Making it home – even if the roads are broken. Rev Dr Rob Marshall - 14/05/2022
Thought for the Day
Good Morning
I’m going to make two confident predictions about tonight’s Eurovision Song Contest. First, the UK’s ritual humiliation will not be as bad tonight. We have Sam Ryder singing a good song. And also that Ukraine’s entry will be there or thereabouts when the final results are counted.
If any song is a unique combination of lyrics, music and the manner in which it is performed, Ukraine’s offering Stephania – sung in Ukrainian by the Kalush Orchestra is guaranteed to get the goosebumps going and to lift your spirit.
Written before the Russian invasion the song, from the start, has a prophetic aura to it. It’s a hymn of love to a mother called Stephanie, with the refrain
The Field blooms and it turns grey celebrating the mother’s innate wisdom and proclaiming that she probably knows even more than Solomon. Because of the bond between mother and child, the young one always does everything to make sure they are able to return home even if the roads are broken. I challenge anyone not to be moved.
Many of the Hebrew psalms are of course songs: performers, instruments, singing and clapping all feature frequently within them. This week, at a church service, I read Psalm 135 - Praise the Lord for the Lord is good; Make music for it is lovely. The Temple songs gave hope to the faithful. However grim and terrible the situation was, the songs bear witness that there was nothing faith in God, and each other, cannot overcome.
Performed in the midst of a shocking and tragic conflict tonight’s Eurovision song from Ukraine is for me a modern Psalm of hope against adversity. And if you do watch or listen to the song later this evening– be mindful of the young performers’ exuberant confidence and faith in the future.
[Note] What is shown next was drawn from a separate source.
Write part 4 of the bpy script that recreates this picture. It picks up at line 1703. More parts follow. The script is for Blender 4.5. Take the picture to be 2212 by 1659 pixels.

Temporarily removed from the front line in their homeland they exude brave positivity. They are provided with a stage, for a few minutes, to communicate the antithesis of everything the current conflict is about. And they do it with energy and courage.
If then. the biblical psalms all have elements of life story, personal experience, an appeal to some aspect of spiritual truth and hope for the future, Ukraine’s Eurovision song is certainly brimming with all those things. Especially a desire to finally make it home despite the broken roads. Stephania is my feel-good Eurovision Psalm of the moment.